### Exercise requirements
Take the lines from the head of the listing through the one bearing "PI = math.pi" and copy them exactly, leaving every picture out.

== Data shown

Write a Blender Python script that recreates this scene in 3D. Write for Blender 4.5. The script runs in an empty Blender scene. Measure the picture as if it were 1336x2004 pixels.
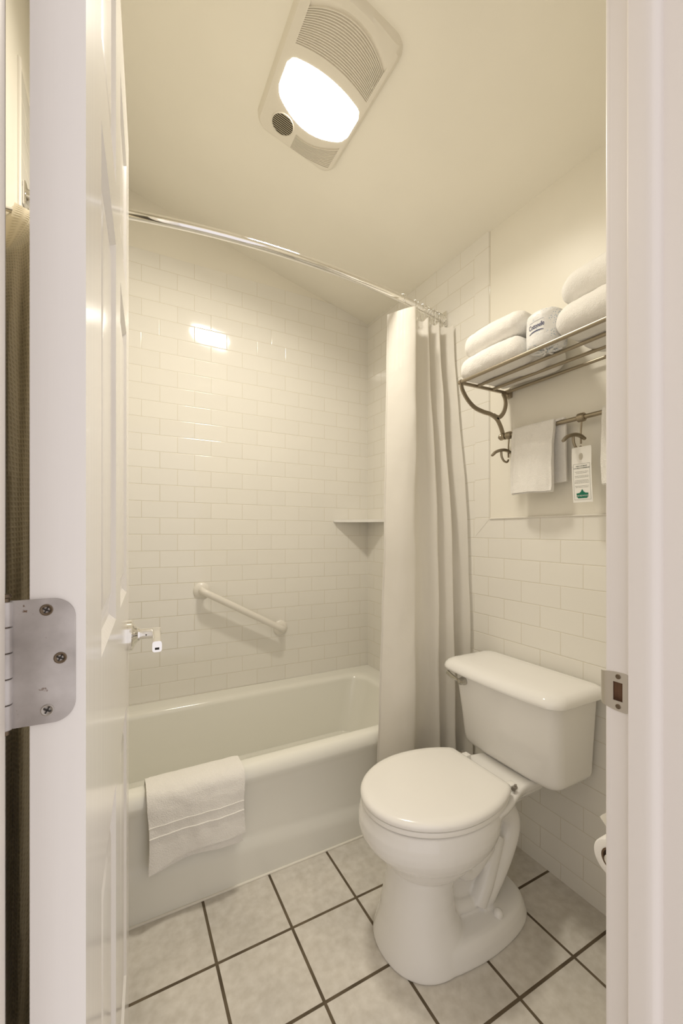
import bpy, bmesh, math, random
from mathutils import Vector, Matrix, noise

random.seed(7)
C = bpy.context.scene.collection
S = bpy.context.scene
PI = math.pi

# ------------------------------------------------------------------ camera
def make_camera():
    psi, pit, rol = .4895, 0, 0
    F = Vector((math.sin(psi)*math.cos(pit), math.cos(psi)*math.cos(pit), math.sin(pit)))
    R0 = Vector((math.cos(psi), -math.sin(psi), 0)); U0 = R0.cross(F)
    Rv = R0*math.cos(rol) + U0*math.sin(rol)
    Uv = U0*math.cos(rol) - R0*math.sin(rol)
    cd = bpy.data.cameras.new('camera')
    cd.sensor_fit = 'VERTICAL'; cd.sensor_height = 36; cd.lens = 815.83*36/2004
    cd.shift_y = (1040.905-1002)/2004
    cd.clip_start = .01; cd.clip_end = 50
    co = bpy.data.objects.new('camera', cd); C.objects.link(co)
    M = Matrix((Rv, Uv, -F)).transposed().to_4x4()
    M.translation = Vector((0, 0, 1.16103))
    co.matrix_world = M
    S.camera = co
make_camera()

# ------------------------------------------------------------------ light and exposure
EXPOSURE = 0.85
LAMP_STRENGTH = 14.5
LAMP_DOWN_WATTS = 5.3      # the prismatic lens throws most of its light downwards
LAMP_COLOR = (1.0, .935, .82)
WORLD_COLOR = (1.0, .935, .925)
WORLD_STRENGTH = .57
S.view_settings.view_transform = 'Standard'
S.view_settings.look = 'None'
S.view_settings.exposure = EXPOSURE
S.view_settings.gamma = 1
S.view_settings.use_curve_mapping = False
w = bpy.data.worlds.new('world'); S.world = w; w.use_nodes = True
w.node_tree.nodes['Background'].inputs[0].default_value = (*WORLD_COLOR, 1)
w.node_tree.nodes['Background'].inputs[1].default_value = WORLD_STRENGTH
# ------------------------------------------------------------------ dimensions
R = 1.297      # right wall
B = 2.105     # back wall
L = -.24       # left wall
NEAR = .365    # room face of the wall with the doorway
def ceil_z(x, y): return 2.6384 - .25093*x + .03602*y

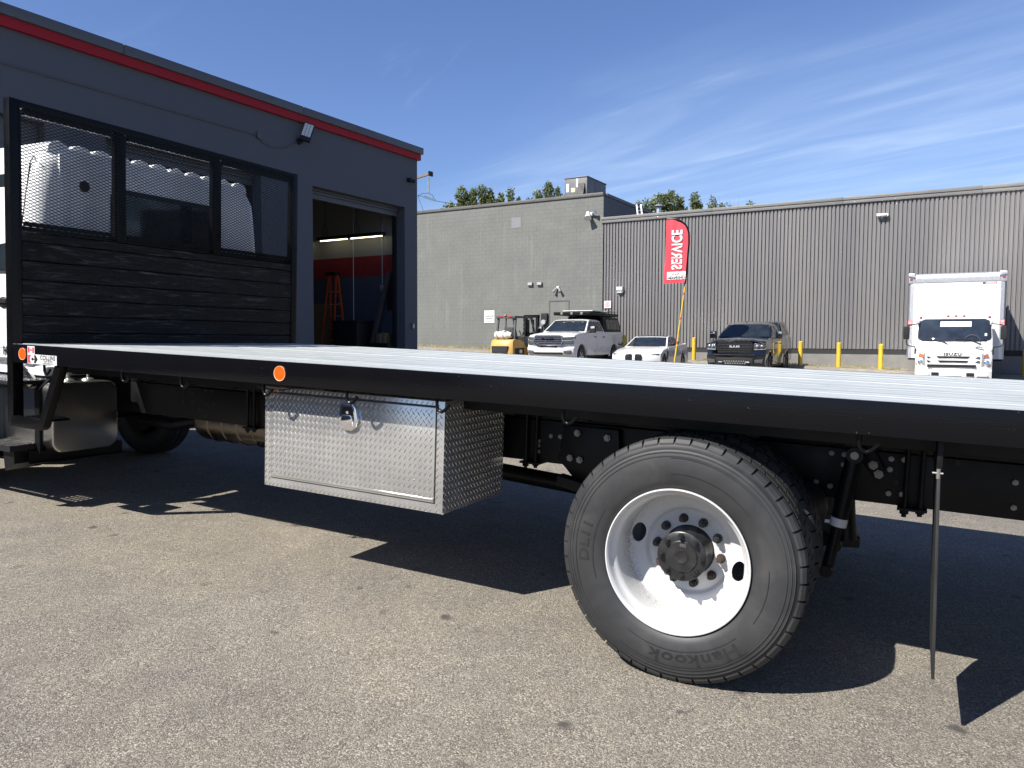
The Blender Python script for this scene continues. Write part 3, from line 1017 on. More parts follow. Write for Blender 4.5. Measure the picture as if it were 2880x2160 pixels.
def insulator(a, bb, n, r):
    mb = MB()
    a, bb = Vector(a), Vector(bb)
    mb.cyl(a, bb, 0.02, seg=6)
    for k in range(n):
        f0 = (k + 0.5) / n
        c = a.lerp(bb, f0)
        d = (bb - a).normalized()
        mb.cyl(c - d * 0.02, c + d * 0.02, r, r * 0.6, seg=10)
    return mb


insulator(pp(-4.97, 45.63, 11.0), pp(-4.96, 45.6, 10.05), 16, 0.055).build('suspension_insulator', M['insul'], t)
insulator(pp(-5.27, 45.56, 9.86), pp(-4.52, 45.54, 9.60), 9, 0.09).build('strain_insulator', M['insul'], t)
MB().tube([pp(-5.62, 45.6, 9.9), pp(-5.35, 45.58, 10.02), pp(-5.0, 45.57, 10.06), pp(-4.72, 45.56, 9.92), pp(-4.6, 45.55, 9.62)], 0.014, 5).build('jumper_wire', M['chassis'], t)
MB().tube([pp(-5.62, 45.6, 9.9), pp(-5.3, 45.57, 9.87)], 0.014, 5).tube([pp(-4.5, 45.54, 9.59), pp(-3.7, 45.54, 9.46), pp(0, 45.5, 9.1), pp(8, 45.5, 8.8)], 0.014, 5).tube(
    [pp(-5.6, 45.6, 9.9), pp(-5.15, 45.5, 8.7), pp(-4.4, 45.4, 6.5)], 0.010, 5).build('wire', M['chassis'], t)

# ================================================================== the flatbed truck
TM = Matrix(((TX.x, TY.x, TZ.x, G0.x), (TX.y, TY.y, TZ.y, G0.y), (TX.z, TY.z, TZ.z, G0.z), (0, 0, 0, 1)))
truck = thing('flatbed_truck', 'white cab flatbed truck with bare deck, black mesh headboard and aluminium toolbox in the foreground', 'truck', mw=TM)


def deck_material():
    m, nt, bs = base_mat('weathered pale deck paint')
    oi = N(nt, 'ShaderNodeObjectInfo')
    v = coords(nt, 'Object', (0.55, 9, 9))
    va = N(nt, 'ShaderNodeVectorMath', operation='ADD')
    nt.links.new(v, va.inputs[0])
    nt.links.new(oi.outputs['Random'], va.inputs[1])
    a = noise(nt, va.outputs[0], 9, 6, 0.7, 0.3)
    b_ = noise(nt, coords(nt, 'Object', (1.2, 40, 40)), 4, 4, 0.6)
    c = ramp(nt, a, [(0.30, (0.24, 0.265, 0.265)), (0.48, (0.365, 0.385, 0.378)), (0.72, (0.45, 0.465, 0.45))])
    c = mixrgb(nt, maprange(nt, b_, 0.55, 0.72, 0, 0.6), c, (0.19, 0.215, 0.22))
    c = mixrgb(nt, 1.0, c, ramp(nt, oi.outputs['Random'], [(0, (0.86, 0.87, 0.88)), (1, (1.08, 1.08, 1.08))]), 'MULTIPLY')
    nt.links.new(c, bs.inputs['Base Color'])
    nt.links.new(maprange(nt, a, 0.3, 0.7, 0.30, 0.50), bs.inputs['Roughness'])
    bump(nt, bs, b_, 0.35, 0.004)
    return m


def plank_material():
    m, nt, bs = base_mat('black painted rough timber')
    oi = N(nt, 'ShaderNodeObjectInfo')
    v = coords(nt, 'Object', (6, 0.7, 9))
    va = N(nt, 'ShaderNodeVectorMath', operation='ADD')
    nt.links.new(v, va.inputs[0])
    nt.links.new(oi.outputs['Random'], va.inputs[1])
    g1 = noise(nt, va.outputs[0], 5, 7, 0.7, 1.2)
    knots = noise(nt, coords(nt, 'Object', (4, 3.2, 7)), 3.0, 3, 0.6, 0.8)
    c = ramp(nt, g1, [(0.42, (0.0020, 0.0020, 0.0020)), (0.54, (0.0075, 0.0078, 0.0075)), (0.68, (0.060, 0.062, 0.057))])
    c = mixrgb(nt, maprange(nt, knots, 0.58, 0.72, 0, 0.85), c, (0.002, 0.002, 0.002))
    bs.inputs['Specular IOR Level'].default_value = 0.13
    nt.links.new(c, bs.inputs['Base Color'])
    nt.links.new(maprange(nt, g1, 0.3, 0.75, 0.26, 0.62), bs.inputs['Roughness'])
    h = N(nt, 'ShaderNodeMath', operation='ADD')
    nt.links.new(g1, h.inputs[0])
    nt.links.new(noise(nt, coords(nt, 'Object', (6, 70, 1.5)), 2.0, 2), h.inputs[1])
    bump(nt, bs, h.outputs[0], 0.8, 0.008)
    return m


def rail_material():
    m, nt, bs = base_mat('black enamel rail')
    v = coords(nt)
    sp = noise(nt, v, 55, 2, 0.5)
    c = mixrgb(nt, maprange(nt, sp, 0.735, 0.77, 0, 0.5), (0.003, 0.003, 0.004), (0.10, 0.10, 0.10))
    bs.inputs['Specular IOR Level'].default_value = 0.2
    nt.links.new(c, bs.inputs['Base Color'])
    nt.links.new(maprange(nt, noise(nt, v, 3, 5), 0.3, 0.7, 0.10, 0.24), bs.inputs['Roughness'])
    bump(nt, bs, noise(nt, coords(nt, 'Object', (3, 12, 12)), 12, 4), 0.10, 0.01)
    return m


def treadplate_material():
    m, nt, bs = base_mat('aluminium tread plate')
    v = coords(nt)
    n = noise(nt, v, 5, 5, 0.6)
    nt.links.new(ramp(nt, n, [(0.3, (0.47, 0.465, 0.45)), (0.7, (0.56, 0.55, 0.535))]), bs.inputs['Base Color'])
    bs.inputs['Metallic'].default_value = 0.72
    nt.links.new(maprange(nt, noise(nt, v, 14, 5), 0.3, 0.7, 0.12, 0.20), bs.inputs['Roughness'])
    bump(nt, bs, noise(nt, v, 240, 2), 0.10, 0.002)
    return m


def rubber_tyre_material():
    m, nt, bs = base_mat('tyre rubber')
    v = coords(nt)
    n = noise(nt, v, 4.5, 6, 0.65, 0.5)
    nt.links.new(ramp(nt, n, [(0.3, (0.0150, 0.0156, 0.0166)), (0.55, (0.022, 0.0228, 0.024)), (0.78, (0.040, 0.039, 0.037))]), bs.inputs['Base Color'])
    nt.links.new(maprange(nt, n, 0.3, 0.7, 0.48, 0.64), bs.inputs['Roughness'])
    bump(nt, bs, noise(nt, v, 60, 4), 0.06, 0.003)
    return m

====

### Output of the task
Write a Blender Python script that recreates this scene in 3D. Write for Blender 4.5. The script runs in an empty Blender scene. Measure the picture as if it were 1336x2004 pixels.
import bpy, bmesh, math, random
from mathutils import Vector, Matrix, noise

random.seed(7)
C = bpy.context.scene.collection
S = bpy.context.scene
PI = math.pi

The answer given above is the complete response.